Exercise instructions:
Locate the line bearing "Model this scene" in the material below, then reproduce it and each following line up to and including the line bearing "sc.cycles.sample_clamp_indirect = 6.0".

[Scripts that build scenes]

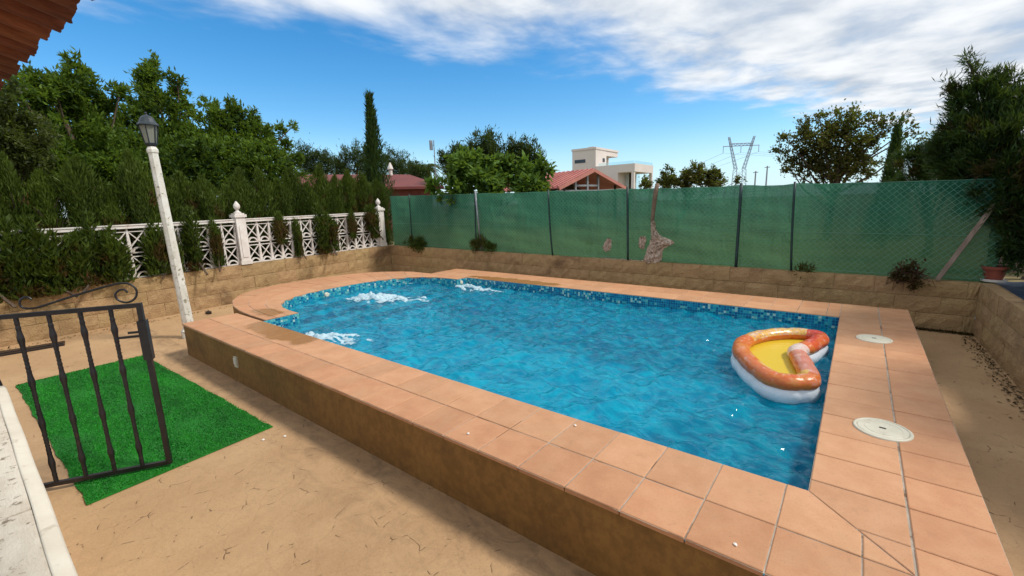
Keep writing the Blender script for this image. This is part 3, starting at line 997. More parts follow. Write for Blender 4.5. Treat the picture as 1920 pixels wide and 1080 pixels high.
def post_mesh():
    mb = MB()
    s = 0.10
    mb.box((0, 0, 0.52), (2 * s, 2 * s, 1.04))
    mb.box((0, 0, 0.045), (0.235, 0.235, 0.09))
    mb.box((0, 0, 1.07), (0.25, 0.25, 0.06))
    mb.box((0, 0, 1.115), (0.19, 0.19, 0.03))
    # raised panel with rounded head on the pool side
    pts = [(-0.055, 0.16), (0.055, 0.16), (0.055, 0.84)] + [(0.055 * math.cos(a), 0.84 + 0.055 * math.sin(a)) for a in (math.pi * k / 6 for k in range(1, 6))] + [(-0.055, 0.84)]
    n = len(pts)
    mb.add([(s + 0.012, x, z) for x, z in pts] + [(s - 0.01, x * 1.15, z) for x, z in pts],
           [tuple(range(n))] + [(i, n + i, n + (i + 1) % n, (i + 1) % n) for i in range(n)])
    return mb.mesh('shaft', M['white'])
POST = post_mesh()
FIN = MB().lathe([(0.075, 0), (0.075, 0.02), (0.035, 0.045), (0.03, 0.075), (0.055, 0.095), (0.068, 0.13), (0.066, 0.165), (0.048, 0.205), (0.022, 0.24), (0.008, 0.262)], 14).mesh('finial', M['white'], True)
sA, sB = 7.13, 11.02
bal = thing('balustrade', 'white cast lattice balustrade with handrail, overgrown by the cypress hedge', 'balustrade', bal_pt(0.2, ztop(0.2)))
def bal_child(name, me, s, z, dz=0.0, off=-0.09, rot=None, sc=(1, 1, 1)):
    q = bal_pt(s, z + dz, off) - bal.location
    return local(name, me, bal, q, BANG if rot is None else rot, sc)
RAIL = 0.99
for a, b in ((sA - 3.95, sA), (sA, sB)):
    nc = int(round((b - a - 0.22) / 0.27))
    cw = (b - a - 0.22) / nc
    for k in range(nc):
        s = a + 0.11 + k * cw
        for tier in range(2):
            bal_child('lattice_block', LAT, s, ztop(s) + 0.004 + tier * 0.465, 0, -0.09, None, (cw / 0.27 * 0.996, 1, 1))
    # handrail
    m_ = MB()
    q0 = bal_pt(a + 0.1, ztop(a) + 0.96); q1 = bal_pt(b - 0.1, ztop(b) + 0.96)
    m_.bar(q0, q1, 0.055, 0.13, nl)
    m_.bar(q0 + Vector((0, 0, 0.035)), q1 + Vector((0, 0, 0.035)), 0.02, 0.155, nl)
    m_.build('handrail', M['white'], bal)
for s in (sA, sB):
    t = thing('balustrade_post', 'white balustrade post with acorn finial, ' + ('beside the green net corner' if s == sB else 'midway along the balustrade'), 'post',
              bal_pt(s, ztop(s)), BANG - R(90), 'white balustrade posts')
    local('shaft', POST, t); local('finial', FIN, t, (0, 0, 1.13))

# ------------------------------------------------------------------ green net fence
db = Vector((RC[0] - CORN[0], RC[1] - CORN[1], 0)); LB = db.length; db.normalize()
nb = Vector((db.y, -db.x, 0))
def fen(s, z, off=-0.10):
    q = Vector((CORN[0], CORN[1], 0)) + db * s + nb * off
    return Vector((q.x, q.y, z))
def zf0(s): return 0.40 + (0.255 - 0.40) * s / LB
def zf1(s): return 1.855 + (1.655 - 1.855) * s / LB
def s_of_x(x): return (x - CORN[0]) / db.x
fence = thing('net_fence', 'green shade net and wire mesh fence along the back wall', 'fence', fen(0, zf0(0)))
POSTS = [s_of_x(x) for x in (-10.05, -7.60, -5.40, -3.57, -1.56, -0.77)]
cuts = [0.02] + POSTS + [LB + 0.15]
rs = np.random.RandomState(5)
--
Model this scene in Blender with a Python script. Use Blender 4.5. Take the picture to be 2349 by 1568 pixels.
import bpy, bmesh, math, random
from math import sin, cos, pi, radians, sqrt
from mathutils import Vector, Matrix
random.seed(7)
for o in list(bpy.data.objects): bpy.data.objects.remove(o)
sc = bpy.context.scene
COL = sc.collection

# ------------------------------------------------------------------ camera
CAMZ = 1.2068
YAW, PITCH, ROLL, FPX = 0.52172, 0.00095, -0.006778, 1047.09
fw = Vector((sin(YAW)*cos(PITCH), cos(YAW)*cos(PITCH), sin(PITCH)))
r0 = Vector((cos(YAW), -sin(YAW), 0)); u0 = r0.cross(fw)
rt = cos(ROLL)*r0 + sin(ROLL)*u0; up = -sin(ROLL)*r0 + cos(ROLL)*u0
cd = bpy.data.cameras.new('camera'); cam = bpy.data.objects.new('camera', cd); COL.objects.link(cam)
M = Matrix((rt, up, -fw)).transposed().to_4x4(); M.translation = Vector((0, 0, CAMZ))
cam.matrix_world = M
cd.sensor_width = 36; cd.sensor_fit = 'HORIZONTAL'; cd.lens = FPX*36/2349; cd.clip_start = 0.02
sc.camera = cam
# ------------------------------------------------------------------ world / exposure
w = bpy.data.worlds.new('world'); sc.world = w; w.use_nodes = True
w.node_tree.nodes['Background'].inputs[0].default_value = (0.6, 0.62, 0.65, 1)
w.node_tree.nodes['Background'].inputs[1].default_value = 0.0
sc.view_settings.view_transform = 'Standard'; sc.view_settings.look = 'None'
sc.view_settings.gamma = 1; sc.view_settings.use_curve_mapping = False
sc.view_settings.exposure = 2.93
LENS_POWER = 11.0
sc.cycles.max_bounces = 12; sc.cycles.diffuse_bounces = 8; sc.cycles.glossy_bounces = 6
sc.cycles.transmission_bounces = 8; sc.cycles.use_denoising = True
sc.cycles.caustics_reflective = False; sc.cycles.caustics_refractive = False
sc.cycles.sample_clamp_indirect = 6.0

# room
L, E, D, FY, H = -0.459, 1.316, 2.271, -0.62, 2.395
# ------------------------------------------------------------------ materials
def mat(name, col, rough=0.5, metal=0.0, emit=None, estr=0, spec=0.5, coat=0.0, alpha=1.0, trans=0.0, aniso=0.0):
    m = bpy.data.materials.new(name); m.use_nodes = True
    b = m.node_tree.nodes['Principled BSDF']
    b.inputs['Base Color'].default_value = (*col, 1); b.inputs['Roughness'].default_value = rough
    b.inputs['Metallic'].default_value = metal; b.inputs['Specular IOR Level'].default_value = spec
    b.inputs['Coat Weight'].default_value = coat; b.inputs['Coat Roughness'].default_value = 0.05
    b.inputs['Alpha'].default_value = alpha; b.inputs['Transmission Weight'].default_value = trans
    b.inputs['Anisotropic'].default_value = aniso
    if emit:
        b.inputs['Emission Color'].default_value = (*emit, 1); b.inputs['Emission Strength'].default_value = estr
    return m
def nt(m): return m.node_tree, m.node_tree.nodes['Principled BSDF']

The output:
Model this scene in Blender with a Python script. Use Blender 4.5. Take the picture to be 2349 by 1568 pixels.
import bpy, bmesh, math, random
from math import sin, cos, pi, radians, sqrt
from mathutils import Vector, Matrix
random.seed(7)
for o in list(bpy.data.objects): bpy.data.objects.remove(o)
sc = bpy.context.scene
COL = sc.collection

# ------------------------------------------------------------------ camera
CAMZ = 1.2068
YAW, PITCH, ROLL, FPX = 0.52172, 0.00095, -0.006778, 1047.09
fw = Vector((sin(YAW)*cos(PITCH), cos(YAW)*cos(PITCH), sin(PITCH)))
r0 = Vector((cos(YAW), -sin(YAW), 0)); u0 = r0.cross(fw)
rt = cos(ROLL)*r0 + sin(ROLL)*u0; up = -sin(ROLL)*r0 + cos(ROLL)*u0
cd = bpy.data.cameras.new('camera'); cam = bpy.data.objects.new('camera', cd); COL.objects.link(cam)
M = Matrix((rt, up, -fw)).transposed().to_4x4(); M.translation = Vector((0, 0, CAMZ))
cam.matrix_world = M
cd.sensor_width = 36; cd.sensor_fit = 'HORIZONTAL'; cd.lens = FPX*36/2349; cd.clip_start = 0.02
sc.camera = cam
# ------------------------------------------------------------------ world / exposure
w = bpy.data.worlds.new('world'); sc.world = w; w.use_nodes = True
w.node_tree.nodes['Background'].inputs[0].default_value = (0.6, 0.62, 0.65, 1)
w.node_tree.nodes['Background'].inputs[1].default_value = 0.0
sc.view_settings.view_transform = 'Standard'; sc.view_settings.look = 'None'
sc.view_settings.gamma = 1; sc.view_settings.use_curve_mapping = False
sc.view_settings.exposure = 2.93
LENS_POWER = 11.0
sc.cycles.max_bounces = 12; sc.cycles.diffuse_bounces = 8; sc.cycles.glossy_bounces = 6
sc.cycles.transmission_bounces = 8; sc.cycles.use_denoising = True
sc.cycles.caustics_reflective = False; sc.cycles.caustics_refractive = False
sc.cycles.sample_clamp_indirect = 6.0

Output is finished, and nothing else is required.